Salah satu akar masalah dalam penanganan tawuran remaja adalah pola pikir aparat yang melihat para pelaku tawuran sebagai orang yang membahayakan atau penjahat. Padahal, dalam banyak kasus, mereka hanyalah remaja yang sedang mencari identitas diri dan cenderung mudah terpengaruh oleh lingkungannya. Pendekatan represif, dengan senjata api dan kekerasan fisik, justru memperburuk situasi. Ketakutan terhadap polisi, yang seharusnya menjadi pengayom, menyebabkan remaja lebih nekat mengambil tindakan ekstrem, seperti melompat ke sungai.
Jadi, sudah saatnya kepolisian mengubah pendekatan dalam menangani tawuran. Alih-alih menggunakan kekerasan, polisi harus mulai menerapkan pendekatan yang lebih manusiawi, seperti dialog dan edukasi, serta melibatkan tokoh masyarakat dalam proses mediasi. Polisi perlu mengadopsi metode penanganan konflik yang lebih modern dan sesuai dengan kebutuhan psikologis remaja.
Prosedur pembubaran kerumunan harus diubah agar mengutamakan keselamatan semua pihak. Bukan hanya fokus pada upaya cepat untuk membubarkan massa dengan cara apapun.
Menangani Tawuran dengan Solusi Proaktif
Pencegahan tawuran remaja sebenarnya bisa dilakukan melalui pendekatan yang lebih proaktif. Seperti misalnya edukasi tentang dampak tawuran dan peningkatan aktivitas positif bagi para remaja. Peran sekolah, orang tua, dan komunitas sangat penting dalam upaya ini. Polisi harus bersinergi dengan berbagai pihak, bukan hanya bertindak ketika situasi sudah memanas.
Pendekatan ini bisa dilakukan dengan program-program pencegahan yang melibatkan remaja secara aktif. Seperti pelatihan keterampilan hidup, kegiatan olahraga, atau program sosial yang membantu mereka menyalurkan energi secara positif.
Tidak hanya itu, pihak keamanan perlu melibatkan psikolog, sosiolog, budayawan, agamawan, dan pakar sosial lainnya dalam menyusun strategi pencegahan yang lebih tepat sasaran. Remaja yang terlibat dalam tawuran sering kali mengalami tekanan dari lingkungan, kurangnya pengawasan, dan minimnya dukungan emosional.

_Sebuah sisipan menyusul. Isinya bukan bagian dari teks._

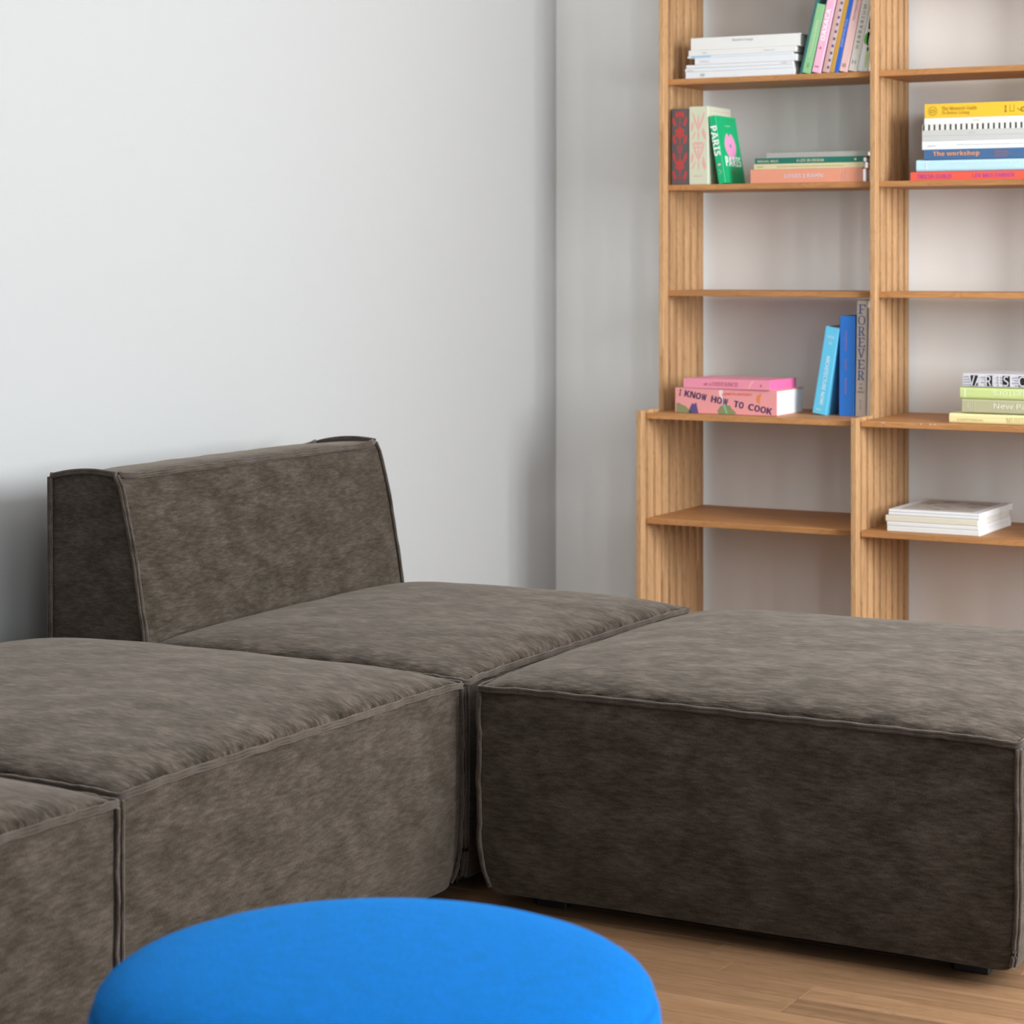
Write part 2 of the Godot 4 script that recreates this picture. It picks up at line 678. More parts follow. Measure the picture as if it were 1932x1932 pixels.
# raised double seam round the top edge
func top_seam(w: float, d: float, y: float, s: float) -> ArrayMesh:
	var st := begin()
	for lip in [1, -1]:
		var path := []
		for k in 4:
			var dir: Vector3 = [Vector3(0, 0, 1), Vector3(1, 0, 0), Vector3(0, 0, -1), Vector3(-1, 0, 0)][k]
			var along: Vector3 = [Vector3(1, 0, 0), Vector3(0, 0, -1), Vector3(-1, 0, 0), Vector3(0, 0, 1)][k]
			var reach: float = (d if k % 2 == 0 else w) / 2
			var half: float = (w if k % 2 == 0 else d) / 2
			for i in 44:
				var u := -1.0 + 2.0 * (i + 0.5) / 44.0
				u = u + sin(PI * u) * 0.22
				var e := pow(absf(u), 14.0)
				var out_ := 0.0035 + 0.0015 * e + 0.0016 * wav(u + k, s)
				path.append(dir * (reach + out_) + along * (u * (half + 0.002)) + Vector3(0, y + seam_drop(absf(u)) - 0.0018 + lip * 0.0026 + 0.0014 * wav(u * 1.3 + k, s + 5), 0))
		tube(st, path, 0.0034, true, 6, 1 if lip > 0 else 2)
	return finish(st)


# upright double seam at one corner
func corner_seam(w: float, d: float, y0: float, y1: float, sx: int, sz: int, s: float) -> ArrayMesh:
	var st := begin()
	for lip in [1, -1]:
		var path := []
		for i in 25:
			var v := i / 24.0
			var y := lerpf(y1 - 0.010, y0 + 0.008, v)
			var tuck := 0.014 * pow(v, 9.0)
			var o := Vector3(sx * (w / 2 + 0.0015 - tuck), y, sz * (d / 2 + 0.0015 - tuck))
			o += Vector3(sx * (0.0022 if lip > 0 else -0.0022), 0, sz * (-0.0022 if lip > 0 else 0.0022))
			o += Vector3(sx, 0, sz) * 0.0014 * wav(v * 0.6, s + sx + sz * 2)
			path.append(o)
		tube(st, path, 0.0036, false, 6, 1 if lip > 0 else 2)
	return finish(st)


func feet(t: Node3D, w: float, d: float, cx := 0.0, cz := 0.0) -> void:
	for sx in [-1, 1]:
		for sz in [-1, 1]:
			obj("foot", box(Vector3(-0.03, 0, -0.03), Vector3(0.03, 0.040, 0.03), 0.002), M.foot, t, Transform3D(Basis(), Vector3(cx + sx * (w / 2 - 0.10), 0, cz + sz * (d / 2 - 0.11))))


func block(t: Node3D, w: float, d: float, crown: float, s: float, off := Vector3.ZERO) -> void:
	var y0 := 0.034
	var y1 := 0.399
	var tr := Transform3D(Basis(), off)
	obj("seat_top", cushion_top(w, d, y1, crown, s), M.fabric_top, t, tr)
	for k in 4:
		obj("side_panel", cushion_side(w, d, y0, y1, s, k), M.fabric, t, tr)
	obj("underside", box(Vector3(-w / 2 + 0.02, y0 + 0.003, -d / 2 + 0.02), Vector3(w / 2 - 0.02, y0 + 0.008, d / 2 - 0.02)), M.foot, t, tr)
	obj("top_seam", top_seam(w, d, y1, s), M.seam, t, tr)
	for c in [[1, 1], [1, -1], [-1, -1], [-1, 1]]:
		obj("corner_seam", corner_seam(w, d, y0, y1, c[0], c[1], s), M.seam, t, tr)


# wedge-shaped back: back face at x = 0, length d along z, centred; front slopes
func back_profile(v: float) -> float:      # depth at height share v (0 floor, 1 top)
	return 0.163 + 0.115 * pow(1.0 - v, 0.62)


func sofa_back(t: Node3D, d: float, off: Vector3) -> void:
	var y0 := 0.022
	var y1 := 0.726
	var st := begin()
	var soft := FastNoiseLite.new()
	soft.frequency = 2.2
	soft.seed = 77
	var depth := func(v: float) -> float: return 0.163 + 0.128 * pow(1.0 - v, 0.70)
	var edge := func(a: float) -> float: return 1.0 - pow(absf(2 * a - 1), 6.0)
	var ear := func(a: float) -> float: return 0.008 * pow(absf(2 * a - 1), 18.0)
	# front (towards +x)
	sheet(st, func(u, v):
		var n: float = 0.012 * edge.call(u) * pow(4 * v * (1 - v), 0.6) + 0.006 * soft.get_noise_2d(u * d, v * 0.7) * edge.call(u)
		return Vector3(depth.call(v) + n, lerpf(y0, y1 + ear.call(u), v), (0.5 - u) * d),
		func(u, v): return Vector2(u * d + 0.3, v * 0.75 + 0.1), 48, 36, 1, false)
	# back
	sheet(st, func(u, v): return Vector3(-0.008 * edge.call(u) * 4 * v * (1 - v), lerpf(y0, y1 - 0.010 + ear.call(u), v), (u - 0.5) * d),
		func(u, v): return Vector2(u * d, v * 0.75), 20, 16, 2, false)
	# top
	sheet(st, func(u, v):
		var g: float = edge.call(v) * (1.0 - pow(absf(2 * u - 1), 4.0))
		return Vector3(u * depth.call(1.0), y1 - 0.010 * (1 - u) * (1 - u) + ear.call(v) + 0.014 * g + 0.003 * soft.get_noise_2d(v * d * 2.0, 4.0) * g, (0.5 - v) * d),
		func(u, v): return Vector2(v * d, u * 0.16), 12, 48, 3, false)
	# ends
	for e in [1, -1]:
		sheet(st, func(u, v):
			var n: float = 0.004 * 4 * u * (1 - u) * pow(4 * v * (1 - v), 0.6)
			return Vector3(u * depth.call(v), lerpf(y0, y1 + 0.008 - 0.010 * (1 - u) * (1 - u) + 0.006 * 4 * u * (1 - u), v), e * (d / 2 + n)),
			func(u, v): return Vector2(u * 0.28 + 0.5, v * 0.75 + 0.4), 12, 28, 5 + e, e < 0)
	var tr := Transform3D(Basis(), off)
	var b := obj("backrest", finish(st), M.fabric, t, tr)
	# seams: front edge of the top, both sloping side edges, both back edges
	var s1 := begin()
	for lip in [1, -1]:
		var top := []
		for i in 60:
			var u := (i + 0.5) / 60.0
			top.append(Vector3(depth.call(1.0) + 0.003 + lip * 0.002 + 0.001 * wav(u, 3.0), y1 + ear.call(u) + 0.002 - lip * 0.0022 + 0.0014 * wav(u, 8.0), (0.5 - u) * (d + 0.004)))
		tube(s1, top, 0.0038, false, 6, 1 if lip > 0 else 2)
	obj("top_seam", finish(s1), M.seam, b)
	for e in [1, -1]:
		var s2 := begin()
		for lip in [1, -1]:
			var path := []
			for i in 36:
				var v := 1.0 - i / 35.0
				path.append(Vector3(depth.call(v) + 0.0025 + lip * 0.002 + 0.0012 * wav(v, 2.0 + e), lerpf(y0, y1 + 0.007, v), e * (d / 2 + 0.003 - lip * 0.002)))
			tube(s2, path, 0.0038, false, 6, 1 if lip > 0 else 2)
		obj("side_seam", finish(s2), M.seam, b)
		var s3 := begin()
		for lip in [1, -1]:
			var path := []
			for i in 30:
				path.append(Vector3(-0.002 + lip * 0.0025, lerpf(y0, y1 - 0.003, i / 29.0), e * (d / 2 + 0.0035)))
			for i in 16:
				var u := i / 15.0
				path.append(Vector3(u * depth.call(1.0) + lip * 0.001, y1 + 0.009 - 0.010 * (1 - u) * (1 - u) + 0.006 * 4 * u * (1 - u) + lip * 0.0022, e * (d / 2 + 0.0035)))
			tube(s3, path, 0.0038, false, 6, 1 if lip > 0 else 2)
		obj("back_seam", finish(s3), M.seam, b)
	var s4 := begin()
	for lip in [1, -1]:
		var path := []
		for i in 50:
			var u := i / 49.0
			path.append(Vector3(-0.002, y1 - 0.010 + ear.call(u) + 0.003 + lip * 0.0025 + 0.001 * wav(u, 5.0), (0.5 - u) * d))
		tube(s4, path, 0.0038, false, 6, 1 if lip > 0 else 2)
	obj("rear_seam", finish(s4), M.seam, b)


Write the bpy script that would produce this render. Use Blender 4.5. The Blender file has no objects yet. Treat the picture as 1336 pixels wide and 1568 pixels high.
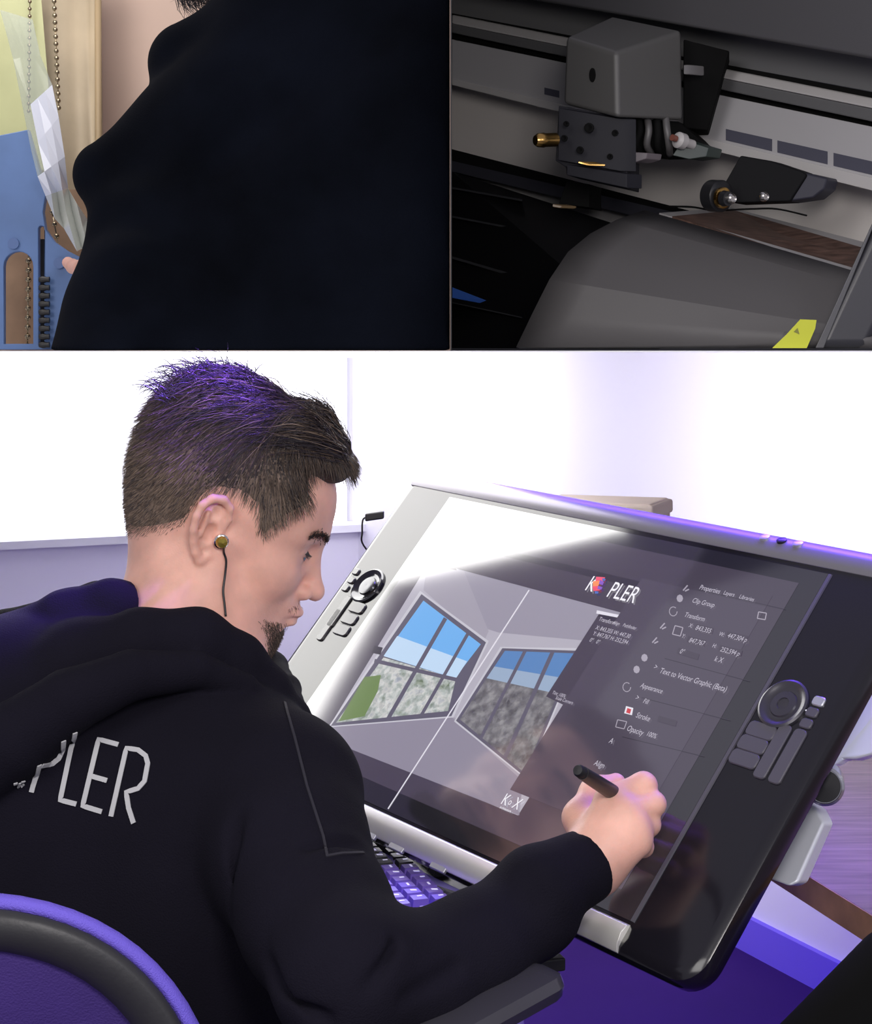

Dengan pendekatan yang komprehensif, kita bisa mencegah tawuran tanpa harus mengorbankan nyawa.
Kesimpulan: Perlunya Reformasi dalam Penanganan Tawuran
Kasus kematian tujuh remaja di Bekasi harus menjadi pelajaran berharga bagi kita semua bahwa ada yang salah dalam prosedur yang diterapkan selama ini. Polisi harus segera mengevaluasi dan mereformasi metode pembubaran kerumunan, mengadopsi pendekatan yang lebih manusiawi, dan melibatkan berbagai elemen masyarakat dalam proses pencegahan tawuran. Dengan demikian, kita tidak hanya menyelamatkan nyawa remaja, tetapi juga mencegah terulangnya tragedi serupa di masa depan.
Pada akhirnya, pencegahan tawuran bukan hanya soal menindak tegas, tetapi juga tentang memberikan solusi yang lebih bijak dan berpihak pada masa depan generasi muda kita.